In January this year, I started my quest to yeet Big Tech from my life. That morphed into a quest to get chickens, to garden the heck out of every square inch of my yard, and (currently) to take a more active role in making my money work for me (hence my recent pondering of credit cards being weird and canceling services I don't use). I'd thought about writing a book: "The Year of Yeeting Big Tech" or somesuch.

The more I thought about that book, however, the more I realized that this journey didn't begin when I decided to abandon Gmail. It began with that thought, the only clear thing in the mire of anesthesia and pain meds and physical agony and grief: "My entire marriage is past tense. I have to be here for me now, because no one else will."

I trust myself to learn more about my money because I spent the winter holidays in 2024 re-teaching myself basic arithmetic to combat dyscalculia and years of bad math education.

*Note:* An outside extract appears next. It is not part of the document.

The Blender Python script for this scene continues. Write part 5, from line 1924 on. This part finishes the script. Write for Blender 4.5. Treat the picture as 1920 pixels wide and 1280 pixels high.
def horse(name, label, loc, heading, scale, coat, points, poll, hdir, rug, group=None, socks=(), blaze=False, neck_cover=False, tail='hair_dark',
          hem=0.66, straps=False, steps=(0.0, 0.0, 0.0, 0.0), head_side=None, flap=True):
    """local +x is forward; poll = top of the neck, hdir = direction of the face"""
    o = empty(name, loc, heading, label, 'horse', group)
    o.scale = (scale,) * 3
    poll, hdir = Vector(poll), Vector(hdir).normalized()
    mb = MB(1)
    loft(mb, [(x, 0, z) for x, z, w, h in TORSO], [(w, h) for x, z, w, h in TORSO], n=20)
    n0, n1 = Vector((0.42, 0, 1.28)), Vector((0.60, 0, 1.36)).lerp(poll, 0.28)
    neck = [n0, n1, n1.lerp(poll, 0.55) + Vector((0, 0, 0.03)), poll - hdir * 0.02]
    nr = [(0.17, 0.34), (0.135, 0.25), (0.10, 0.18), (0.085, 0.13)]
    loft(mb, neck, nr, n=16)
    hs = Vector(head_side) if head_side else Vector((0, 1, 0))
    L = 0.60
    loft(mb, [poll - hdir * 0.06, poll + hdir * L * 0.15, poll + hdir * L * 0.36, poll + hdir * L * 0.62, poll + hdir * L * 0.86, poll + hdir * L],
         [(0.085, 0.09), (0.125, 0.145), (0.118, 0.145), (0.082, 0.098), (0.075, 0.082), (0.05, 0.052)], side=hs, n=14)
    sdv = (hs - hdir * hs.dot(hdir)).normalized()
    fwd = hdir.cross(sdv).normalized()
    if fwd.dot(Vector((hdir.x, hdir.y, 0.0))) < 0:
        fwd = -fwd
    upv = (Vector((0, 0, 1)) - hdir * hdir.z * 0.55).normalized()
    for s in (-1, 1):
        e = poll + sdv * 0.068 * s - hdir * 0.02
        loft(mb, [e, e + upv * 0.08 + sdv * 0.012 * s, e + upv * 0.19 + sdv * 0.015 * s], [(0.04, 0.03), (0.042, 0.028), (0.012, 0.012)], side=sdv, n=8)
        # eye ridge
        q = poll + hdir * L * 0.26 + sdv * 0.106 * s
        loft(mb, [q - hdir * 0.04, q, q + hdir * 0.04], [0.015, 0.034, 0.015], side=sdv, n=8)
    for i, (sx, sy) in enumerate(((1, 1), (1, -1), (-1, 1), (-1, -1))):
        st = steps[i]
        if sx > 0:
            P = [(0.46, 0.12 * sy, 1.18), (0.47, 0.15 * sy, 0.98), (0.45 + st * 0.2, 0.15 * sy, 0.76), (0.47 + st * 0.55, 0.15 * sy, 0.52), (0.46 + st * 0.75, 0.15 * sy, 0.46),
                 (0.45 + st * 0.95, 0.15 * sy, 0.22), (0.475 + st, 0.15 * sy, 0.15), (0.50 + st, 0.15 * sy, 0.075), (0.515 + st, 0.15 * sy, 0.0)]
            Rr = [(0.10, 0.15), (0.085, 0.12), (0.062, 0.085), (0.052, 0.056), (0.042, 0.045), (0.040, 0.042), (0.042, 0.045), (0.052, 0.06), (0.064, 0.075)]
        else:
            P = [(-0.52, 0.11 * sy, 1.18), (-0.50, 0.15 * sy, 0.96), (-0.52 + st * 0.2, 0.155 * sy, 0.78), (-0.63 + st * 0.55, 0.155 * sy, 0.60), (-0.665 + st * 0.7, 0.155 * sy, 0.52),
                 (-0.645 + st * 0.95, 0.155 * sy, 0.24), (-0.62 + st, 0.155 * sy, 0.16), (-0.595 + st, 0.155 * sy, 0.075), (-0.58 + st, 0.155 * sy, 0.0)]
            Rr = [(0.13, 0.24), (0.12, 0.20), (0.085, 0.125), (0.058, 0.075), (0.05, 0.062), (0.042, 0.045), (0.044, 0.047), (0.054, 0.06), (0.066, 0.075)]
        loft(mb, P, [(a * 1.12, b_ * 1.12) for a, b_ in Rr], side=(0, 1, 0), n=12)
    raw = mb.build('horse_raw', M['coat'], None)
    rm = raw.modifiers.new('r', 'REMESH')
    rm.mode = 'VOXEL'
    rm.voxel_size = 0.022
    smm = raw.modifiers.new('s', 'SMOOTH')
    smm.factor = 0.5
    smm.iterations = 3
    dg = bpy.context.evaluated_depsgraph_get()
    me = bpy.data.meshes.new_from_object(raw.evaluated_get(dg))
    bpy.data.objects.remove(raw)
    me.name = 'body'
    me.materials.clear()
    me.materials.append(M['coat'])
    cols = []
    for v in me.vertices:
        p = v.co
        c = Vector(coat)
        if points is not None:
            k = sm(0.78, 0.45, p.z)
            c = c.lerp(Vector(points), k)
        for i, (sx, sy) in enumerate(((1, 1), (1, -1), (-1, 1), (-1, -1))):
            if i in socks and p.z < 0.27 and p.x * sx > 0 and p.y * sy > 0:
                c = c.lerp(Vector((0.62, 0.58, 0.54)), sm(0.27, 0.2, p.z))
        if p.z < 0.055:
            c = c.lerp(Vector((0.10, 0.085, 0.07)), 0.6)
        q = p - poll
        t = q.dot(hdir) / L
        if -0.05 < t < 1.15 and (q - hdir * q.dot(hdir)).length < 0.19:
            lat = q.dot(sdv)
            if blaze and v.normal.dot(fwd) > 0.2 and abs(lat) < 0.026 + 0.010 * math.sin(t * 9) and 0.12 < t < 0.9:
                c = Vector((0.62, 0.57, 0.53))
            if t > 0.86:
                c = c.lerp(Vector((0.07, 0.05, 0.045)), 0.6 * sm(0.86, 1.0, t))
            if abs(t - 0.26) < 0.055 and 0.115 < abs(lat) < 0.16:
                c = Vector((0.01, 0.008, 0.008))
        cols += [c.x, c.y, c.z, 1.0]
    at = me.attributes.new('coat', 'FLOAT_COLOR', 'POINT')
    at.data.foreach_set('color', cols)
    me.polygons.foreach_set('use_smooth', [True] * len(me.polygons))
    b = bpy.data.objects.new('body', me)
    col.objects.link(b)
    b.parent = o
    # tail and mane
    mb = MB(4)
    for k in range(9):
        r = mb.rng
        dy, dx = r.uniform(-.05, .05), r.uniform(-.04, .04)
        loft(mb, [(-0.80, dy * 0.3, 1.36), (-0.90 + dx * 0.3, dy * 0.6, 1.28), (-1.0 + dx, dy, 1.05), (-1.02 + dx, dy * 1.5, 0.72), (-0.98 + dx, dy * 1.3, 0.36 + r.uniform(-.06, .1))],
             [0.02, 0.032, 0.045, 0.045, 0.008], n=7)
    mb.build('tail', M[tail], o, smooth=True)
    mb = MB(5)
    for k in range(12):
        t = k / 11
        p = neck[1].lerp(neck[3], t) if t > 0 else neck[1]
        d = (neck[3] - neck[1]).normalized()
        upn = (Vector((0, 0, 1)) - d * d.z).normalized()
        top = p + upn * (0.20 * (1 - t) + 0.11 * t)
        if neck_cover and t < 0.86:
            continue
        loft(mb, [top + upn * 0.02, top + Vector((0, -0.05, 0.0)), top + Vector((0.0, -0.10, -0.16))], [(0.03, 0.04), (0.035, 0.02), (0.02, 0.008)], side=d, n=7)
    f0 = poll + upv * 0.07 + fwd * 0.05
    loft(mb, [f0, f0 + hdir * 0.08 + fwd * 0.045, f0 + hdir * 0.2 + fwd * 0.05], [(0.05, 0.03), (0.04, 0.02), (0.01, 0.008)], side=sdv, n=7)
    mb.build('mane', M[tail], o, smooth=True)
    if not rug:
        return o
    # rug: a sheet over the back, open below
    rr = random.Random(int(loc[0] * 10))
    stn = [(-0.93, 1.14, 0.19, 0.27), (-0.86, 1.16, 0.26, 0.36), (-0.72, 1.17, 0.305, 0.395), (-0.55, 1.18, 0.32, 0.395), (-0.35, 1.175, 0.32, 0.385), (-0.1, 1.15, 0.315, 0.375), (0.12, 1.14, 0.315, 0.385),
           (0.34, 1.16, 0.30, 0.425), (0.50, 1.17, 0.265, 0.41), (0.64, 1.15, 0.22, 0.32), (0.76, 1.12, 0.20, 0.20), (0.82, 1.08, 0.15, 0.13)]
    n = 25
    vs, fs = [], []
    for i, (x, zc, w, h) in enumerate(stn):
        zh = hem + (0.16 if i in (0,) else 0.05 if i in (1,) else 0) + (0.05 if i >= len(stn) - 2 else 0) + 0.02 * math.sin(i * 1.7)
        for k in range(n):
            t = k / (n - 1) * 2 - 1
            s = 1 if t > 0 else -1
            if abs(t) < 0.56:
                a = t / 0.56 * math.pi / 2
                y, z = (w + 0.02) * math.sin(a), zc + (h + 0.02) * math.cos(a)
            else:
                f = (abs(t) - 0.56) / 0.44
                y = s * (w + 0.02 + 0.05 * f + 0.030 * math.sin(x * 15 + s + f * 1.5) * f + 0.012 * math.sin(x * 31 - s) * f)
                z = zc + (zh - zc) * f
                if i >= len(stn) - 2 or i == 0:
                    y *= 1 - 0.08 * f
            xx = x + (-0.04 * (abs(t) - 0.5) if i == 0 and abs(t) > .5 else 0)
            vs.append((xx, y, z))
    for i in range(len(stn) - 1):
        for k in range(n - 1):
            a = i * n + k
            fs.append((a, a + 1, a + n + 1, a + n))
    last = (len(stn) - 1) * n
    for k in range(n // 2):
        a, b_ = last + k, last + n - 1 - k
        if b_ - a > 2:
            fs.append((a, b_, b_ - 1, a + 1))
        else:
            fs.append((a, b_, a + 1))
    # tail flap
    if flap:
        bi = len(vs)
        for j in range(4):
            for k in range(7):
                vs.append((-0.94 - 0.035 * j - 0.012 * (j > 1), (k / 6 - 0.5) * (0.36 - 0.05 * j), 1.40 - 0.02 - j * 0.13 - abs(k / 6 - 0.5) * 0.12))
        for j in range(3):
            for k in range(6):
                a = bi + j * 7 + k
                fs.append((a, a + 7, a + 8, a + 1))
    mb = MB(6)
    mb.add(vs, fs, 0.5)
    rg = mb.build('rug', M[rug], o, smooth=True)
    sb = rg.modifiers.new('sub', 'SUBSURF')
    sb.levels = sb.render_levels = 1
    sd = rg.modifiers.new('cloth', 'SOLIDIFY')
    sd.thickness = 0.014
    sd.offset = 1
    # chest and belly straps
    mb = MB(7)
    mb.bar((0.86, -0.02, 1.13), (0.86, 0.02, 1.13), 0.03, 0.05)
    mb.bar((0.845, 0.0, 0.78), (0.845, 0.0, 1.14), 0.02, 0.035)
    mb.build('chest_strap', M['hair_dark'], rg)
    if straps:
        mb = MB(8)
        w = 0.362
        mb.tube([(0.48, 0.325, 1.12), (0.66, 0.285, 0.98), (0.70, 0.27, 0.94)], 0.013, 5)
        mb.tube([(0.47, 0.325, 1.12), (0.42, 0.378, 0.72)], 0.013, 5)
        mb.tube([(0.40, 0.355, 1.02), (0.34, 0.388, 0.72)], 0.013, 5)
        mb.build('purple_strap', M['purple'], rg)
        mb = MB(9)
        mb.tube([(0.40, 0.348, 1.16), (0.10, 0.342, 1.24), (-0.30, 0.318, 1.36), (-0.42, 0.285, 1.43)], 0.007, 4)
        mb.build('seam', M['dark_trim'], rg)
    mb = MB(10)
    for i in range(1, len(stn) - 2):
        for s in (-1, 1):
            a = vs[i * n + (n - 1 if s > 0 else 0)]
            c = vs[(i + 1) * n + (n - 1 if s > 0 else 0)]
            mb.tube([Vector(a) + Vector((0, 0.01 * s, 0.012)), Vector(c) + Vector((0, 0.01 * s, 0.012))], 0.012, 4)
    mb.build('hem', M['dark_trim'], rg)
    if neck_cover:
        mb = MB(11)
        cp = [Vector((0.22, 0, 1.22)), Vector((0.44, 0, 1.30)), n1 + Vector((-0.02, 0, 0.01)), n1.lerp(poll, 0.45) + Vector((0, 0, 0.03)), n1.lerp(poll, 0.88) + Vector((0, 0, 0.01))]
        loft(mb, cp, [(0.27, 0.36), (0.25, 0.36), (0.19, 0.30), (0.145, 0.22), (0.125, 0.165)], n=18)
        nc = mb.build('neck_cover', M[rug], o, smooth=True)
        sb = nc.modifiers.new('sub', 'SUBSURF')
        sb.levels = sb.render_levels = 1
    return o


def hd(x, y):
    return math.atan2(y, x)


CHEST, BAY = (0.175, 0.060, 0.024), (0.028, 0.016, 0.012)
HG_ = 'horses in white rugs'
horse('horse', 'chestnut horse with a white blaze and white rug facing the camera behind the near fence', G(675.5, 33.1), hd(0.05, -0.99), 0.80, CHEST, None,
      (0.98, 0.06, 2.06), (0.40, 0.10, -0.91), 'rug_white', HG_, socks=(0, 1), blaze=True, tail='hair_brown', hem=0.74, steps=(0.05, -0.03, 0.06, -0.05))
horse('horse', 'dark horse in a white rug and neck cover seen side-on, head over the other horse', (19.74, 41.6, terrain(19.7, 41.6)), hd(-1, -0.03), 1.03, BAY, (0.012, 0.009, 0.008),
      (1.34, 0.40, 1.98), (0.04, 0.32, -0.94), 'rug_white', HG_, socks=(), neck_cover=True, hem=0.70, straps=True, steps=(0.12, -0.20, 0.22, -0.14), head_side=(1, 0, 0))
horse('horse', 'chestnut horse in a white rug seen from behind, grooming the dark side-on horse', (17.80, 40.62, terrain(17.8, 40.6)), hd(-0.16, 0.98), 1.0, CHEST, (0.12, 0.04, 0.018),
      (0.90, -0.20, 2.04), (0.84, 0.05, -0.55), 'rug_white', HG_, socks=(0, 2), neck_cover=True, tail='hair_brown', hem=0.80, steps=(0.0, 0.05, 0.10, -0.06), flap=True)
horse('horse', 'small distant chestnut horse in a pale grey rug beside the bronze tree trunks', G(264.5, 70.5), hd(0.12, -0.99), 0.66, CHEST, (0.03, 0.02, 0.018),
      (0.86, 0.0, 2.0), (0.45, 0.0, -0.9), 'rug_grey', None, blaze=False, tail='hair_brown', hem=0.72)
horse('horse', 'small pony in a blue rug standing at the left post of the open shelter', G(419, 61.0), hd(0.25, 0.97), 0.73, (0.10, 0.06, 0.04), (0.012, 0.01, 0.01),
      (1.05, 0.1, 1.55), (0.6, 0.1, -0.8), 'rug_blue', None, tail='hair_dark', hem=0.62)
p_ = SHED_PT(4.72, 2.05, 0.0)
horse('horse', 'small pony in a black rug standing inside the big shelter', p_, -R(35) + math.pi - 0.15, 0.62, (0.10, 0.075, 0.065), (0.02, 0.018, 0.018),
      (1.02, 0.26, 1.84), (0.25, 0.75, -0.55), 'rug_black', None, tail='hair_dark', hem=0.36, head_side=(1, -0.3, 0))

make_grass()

I spent most of 2024 renovating my house after spending most of 2023 on a massive KonMari-esque cleanout of stuff and 2022 renovating the basement. In 2023 I agreed to be the five hour a week band program assistant at the local school district, where Husband taught and where I'd been coaching colorguard and teaching marching band for several years already. In 2024 I took on running their high school library as well.

The entire process is connected by a conjoined theme of presence and absence. It's in the (physical) absence yet constant (in my mind and heart) presence of Husband that I've moved, tackling first my physical living space and then the mental and emotional space of working with the kids. I've lived permanently stuck at Day One Since Husband's Death even as I've rebuilt a life through four-plus years without him.

I don't have a sense of time anymore; I often feel as though the world has moved on without me. I live, emotionally, in an awful present that is forever severed from the me I used to be.

Yet I've "moved on" too, in a way. I'm not sitting around pining a la Victorian widow; I've changed careers, updated my house, gotten new friends and loves and hobbies and pets, gone on adventures. And as I've rebuilt that life, my instinct has always been toward *presence.* I work with the kids because those relationships require and reward presence. ("Love shows up," as Jess at Diary of a Mom puts it.) I got chickens so I could hang out in the backyard with them in the evenings and just *be present.*

There are endless self-help books that offer to teach people to "live in the present." They all seek to free us from the anxiety of living too much in the future and the regret of living too much in the past. I respect that as far as it goes - in fact, I think the main reason I rarely experience anxiety anymore (after a lifetime of "anxiety disorder" levels of it) is that I'm stuck in this perma-present of grief. I have to take things as they come. I really don't know what time is anymore.

I can't advocate for this particular approach to being stuck in the present. Don't get hit by an SUV, folks. It cured my anxiety, but the price was 2 damn high.

I lost everything the day that crash occurred. Yet presence - and absence, which are inseparable - continues to take prominence in my life and my decision making. Hence the blog title change. If this blog has one unifying theme, this is it. This blog is always my presence; always my view from the present.